US housing regulator sues the banks

The Federal Housing Finance Agency (FHFA) has “taken the most sweeping action to date” by a US federal regulator in connection with the mortgage meltdown, says Nick Timiraos in The Wall Street Journal. It is suing 17 banks, including Goldman Sachs, Bank of America, RBS, HSBC and Barclays, for allegedly mis-selling $200bn of mortgage-backed securities. Dodgy securities were sold to government-backed mortgage giants Freddie Mac and Fannie Mae without adequate risk disclosure, according to the suit. Their value slumped during the credit crisis.
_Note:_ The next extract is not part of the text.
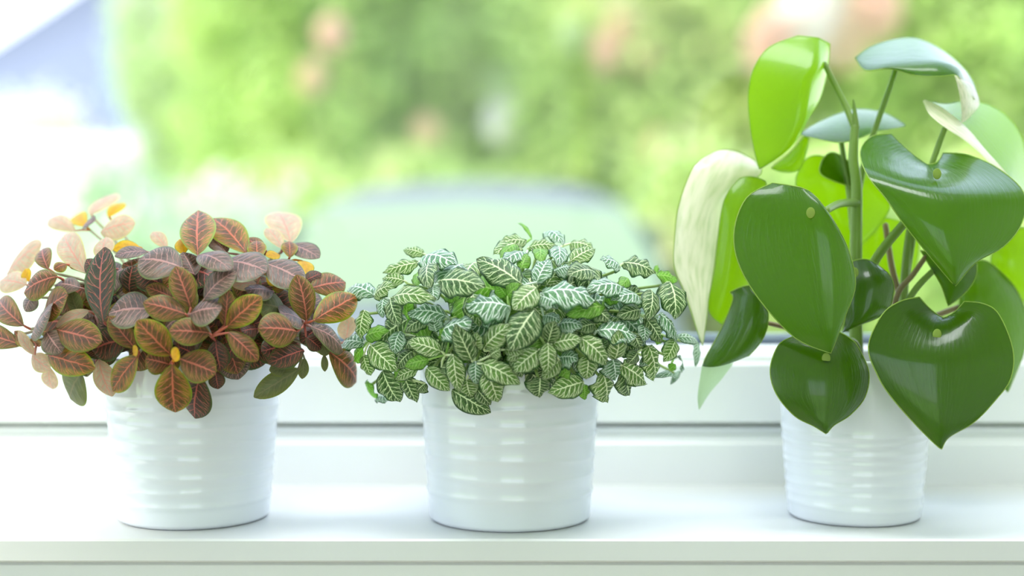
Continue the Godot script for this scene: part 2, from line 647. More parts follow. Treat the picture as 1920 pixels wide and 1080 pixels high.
func crown(parent: Node3D, lobes: Array, tones: Array, count: int, meshes: Array, called := "foliage") -> void:   # lobes: centre, radii; tones: linear colours picked by a slow noise
	var total := 0.0
	for l in lobes: total += l[1].x * l[1].y
	for mi in meshes.size():
		var mm := MultiMesh.new()
		mm.transform_format = MultiMesh.TRANSFORM_3D
		mm.use_colors = true
		mm.mesh = meshes[mi]
		mm.instance_count = count / meshes.size()
		for i in mm.instance_count:
			var pick := rng.randf() * total
			var l = lobes[0]
			for q in lobes:
				l = q
				pick -= q[1].x * q[1].y
				if pick < 0.0: break
			var dir := Vector3(rng.randfn(), rng.randfn(), rng.randfn()).normalized()
			var p: Vector3 = l[0] + dir * Vector3(l[1]) * pow(rng.randf(), 0.33)
			var b := Basis.from_euler(Vector3(rng.randf() * TAU, rng.randf() * TAU, rng.randf() * TAU)).scaled(Vector3.ONE * rng.randf_range(0.75, 1.3))
			mm.set_instance_transform(i, Transform3D(b, p))
			var w := p + parent.position
			var v := clampf(0.5 + 0.95 * noise.get_noise_3d(w.x * 75.0, w.y * 60.0, w.z * 75.0) + rng.randf_range(-0.1, 0.1), 0.0, 0.999) * (tones.size() - 1)
			var k := int(v)
			mm.set_instance_color(i, Color(tones[k]).lerp(tones[k + 1], v - k))
		var o := MultiMeshInstance3D.new()
		o.multimesh = mm
		o.material_override = M.foliage
		o.name = called if not parent.has_node(NodePath(called)) else "%s_%03d" % [called, mi]
		o.set_meta("kind", "stuff")
		parent.add_child(o)


func tree(called: String, label: String, category: String, px: float, py: float, dist: float, rx: float, ry: float, tones: Array, count: int) -> Node3D:
	var c := at(px, py, cam_at.z - dist)
	var base := Vector3(c.x, GROUND, c.z)
	var o := thing(called, label, category, base)
	var h := c.y - GROUND
	var lobes := []
	for i in 9:
		var a := TAU * i / 9.0 + rng.randf()
		var e := rng.randf_range(-0.75, 0.8)
		lobes.append([Vector3(cos(a) * rx * 0.55, h + e * ry * 0.62, sin(a) * rx * 0.5), Vector3(rx * 0.55, ry * 0.42, rx * 0.5)])
	lobes.append([Vector3(0, h, 0), Vector3(rx * 0.75, ry * 0.8, rx * 0.7)])
	obj("trunk", tube(smooth_path([Vector3.ZERO, Vector3(0.06, h * 0.5, 0.03), Vector3(-0.04, h + ry * 0.4, 0)], 4), 0.05 + 0.025 * h, 0.03, 10), M.bark, o)
	for i in 5:
		var l = lobes[i]
		obj("branch", tube(smooth_path([Vector3(0, h * 0.55 + 0.1 * i, 0), Vector3(l[0]) * Vector3(0.5, 0.8, 0.5), l[0]], 4), 0.04, 0.015, 7), M.bark, o)
	crown(o, lobes, tones, count, [M.spray1, M.spray2])
	return o


func shrub(called: String, label: String, px: float, py_top: float, dist: float, rx: float, tones: Array, count: int, ground_y := GROUND) -> Node3D:
	var top := at(px, py_top, cam_at.z - dist)
	var h := top.y - ground_y
	var o := thing(called, label, "shrub", Vector3(top.x, ground_y, top.z))
	var lobes := [[Vector3(0, h * 0.52, 0), Vector3(rx, h * 0.5, rx * 0.8)], [Vector3(-rx * 0.5, h * 0.4, 0.1), Vector3(rx * 0.6, h * 0.42, rx * 0.6)], [Vector3(rx * 0.5, h * 0.38, 0.1), Vector3(rx * 0.6, h * 0.4, rx * 0.6)]]
	for i in 5:
		var a := TAU * i / 5.0
		obj("stem", tube([Vector3(cos(a) * 0.05, 0, sin(a) * 0.05), Vector3(cos(a) * rx * 0.3, h * 0.4, sin(a) * rx * 0.25), Vector3(cos(a) * rx * 0.5, h * 0.75, sin(a) * rx * 0.4)], 0.018, 0.006, 6), M.bark, o)
	crown(o, lobes, tones, count, [M.spray1, M.spray2])
	return o


func blossoms_and_sky_gap(parent: Node3D, spots: Array, dist: float) -> void:       # heads of pale petals, one white head painting a sky gap, on the side of the crown that faces the house: x, y in pixels, radius in metres, tone
	for s in spots:
		var c := at(s[0], s[1], cam_at.z - dist) - parent.position
		var r: float = s[2]
		crown(parent, [[c, Vector3(r, r * 1.25, r * 0.6)]], [s[3], s[3]], int(900 * r / 0.12 * 0.35), [M.petals], "blossom" if not parent.has_node("blossom") else "blossom_%03d" % parent.get_child_count())


func car(px: float, py_top: float, dist: float) -> void:
	var top := at(px, py_top, cam_at.z - dist)
	var o := thing("car", "pale blue-grey car with a high rounded roof parked beyond the window", "car", Vector3(top.x, GROUND, top.z))
	var h := top.y - GROUND
	# sections from the nose (towards the house) to the tail: z, half width, underside, shoulder height, top height, top half width
	var secs := [[2.0, 0.55, 0.4, 0.55, 0.62, 0.5], [1.9, 0.84, 0.26, 0.62, 0.8, 0.7], [1.5, 0.93, 0.22, 0.85, 0.98, 0.8], [1.0, 0.95, 0.22, 0.95, 1.08, 0.86], [0.45, 0.96, 0.22, 1.0, h * 0.86, 0.84], [0.0, 0.96, 0.22, 1.02, h * 0.97, 0.80],
		[-0.7, 0.96, 0.22, 1.02, h, 0.78], [-1.4, 0.95, 0.22, 1.02, h * 0.985, 0.77], [-2.0, 0.92, 0.24, 1.0, h * 0.93, 0.74], [-2.25, 0.86, 0.3, 0.95, h * 0.8, 0.7], [-2.32, 0.7, 0.42, 0.8, h * 0.7, 0.6]]
	var rows := []
	for s in secs:
		var half := [Vector2(0.0, s[2]), Vector2(s[1] * 0.9, s[2]), Vector2(s[1], s[2] + 0.15), Vector2(s[1], s[3] * 0.8), Vector2(s[1] * 0.985, s[3]), Vector2(s[5] + (s[1] - s[5]) * 0.4, lerpf(s[3], s[4], 0.6)), Vector2(s[5] * 0.93, lerpf(s[3], s[4], 0.86)), Vector2(s[5] * 0.72, lerpf(s[3], s[4], 0.955)), Vector2(s[5] * 0.4, lerpf(s[3], s[4], 0.99)), Vector2(0, s[4])]
		var row := []
		for i in half.size(): row.append(Vector3(half[i].x, half[i].y, s[0]))
		for i in range(half.size() - 2, -1, -1): row.append(Vector3(-half[i].x, half[i].y, s[0]))
		rows.append(row)
	var st := start()
	var n := grid_into(st, rows, 0)
	obj("body", fin(st), M.car, o)
	var g := start()                                      # glass, just proud of the body
	var hh := h
	grid_into(g, [[Vector3(-0.72, hh * 0.9, 0.33), Vector3(0, hh * 0.925, 0.36), Vector3(0.72, hh * 0.9, 0.33)], [Vector3(-0.82, hh * 0.78, 0.66), Vector3(0, hh * 0.8, 0.72), Vector3(0.82, hh * 0.78, 0.66)], [Vector3(-0.86, 1.06, 1.02), Vector3(0, 1.1, 1.1), Vector3(0.86, 1.06, 1.02)]], 0)
	obj("windscreen", fin(g), M.car_glass, o)
	for s in [-1.0, 1.0]:
		for z in [1.35, -1.45]:
			var w := CylinderMesh.new()
			w.top_radius = 0.33
			w.bottom_radius = 0.33
			w.height = 0.22
			var e := obj("wheel", w, M.rubber, o)
			e.rotation.z = PI / 2
			e.position = Vector3(s * 0.86, 0.33, z)
		var l := SphereMesh.new()
		l.radius = 0.13
		l.height = 0.2
		var f := obj("headlamp", l, M.chrome, o)
		f.position = Vector3(s * 0.66, 0.7, 1.86)
		f.scale = Vector3(1.2, 0.8, 0.5)
		var mi := obj("wing_mirror", boxes([[Vector3(-0.09, -0.06, -0.05), Vector3(0.09, 0.06, 0.05)]], 0.02), M.car, o)
		mi.position = Vector3(s * 1.02, 1.08, 0.75)
		obj("side_window", boxes([[Vector3(s * 0.9 - 0.01, 1.08, -1.7), Vector3(s * 0.9 + 0.01, hh * 0.86, 0.3)]], 0.01), M.car_glass, o)
	obj("bumper", boxes([[Vector3(-0.8, 0.34, 1.86), Vector3(0.8, 0.5, 2.05)]], 0.05), M.car, o)
	obj("grille", boxes([[Vector3(-0.4, 0.56, 1.9), Vector3(0.4, 0.68, 1.99)]], 0.01), M.rubber, o)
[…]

The FHFA hasn’t said how much it is seeking in damages, but the sum is expected to be around $40bn, which is about the amount Fannie and Freddie lost on the securities. Bank share prices slumped on the news, notably those of RBS, which is on the hook for $30bn of securities. Only Bank of America and JP Morgan sold more: $57bn and $33bn respectively. The banks are set to argue that Fannie and Freddie knew the loans were risky and were therefore not victims of misleading underwriting. But while Fannie and Freddie are far from blameless in the “transgressions that caused the crisis”, this “subtracts nothing from the need to achieve redress from the banks”, says the FT. They have “walked away from their pre-crisis incompetence…[and] must be held accountable for errors and malpractice”. Not going after the banks, agrees David Dayden on Firedoglake.com, would have amounted to yet another subsidy for an industry that’s already had too many.

Some analysts reckon that suing the banks could “blow away the banking system”, as Anthony Peters of SwissInvest puts it, undermining recovery by squeezing credit provision. But this risk is exaggerated, given that it’s lacklustre demand for credit, rather than its availability, that is the key obstacle to recovery, says the FT. If history is a guide, the likeliest outcome is “settlements without admitting guilt”, says Businessinsider.com. But this legal headache further clouds the outlook for banks. Investors are worrying about further damage to bank balance sheets as the economy turns down again or a European banking crisis goes global. “Prospects for the financial sector overall,” says Deutsche Bank boss Josef Ackermann, “are rather limited.”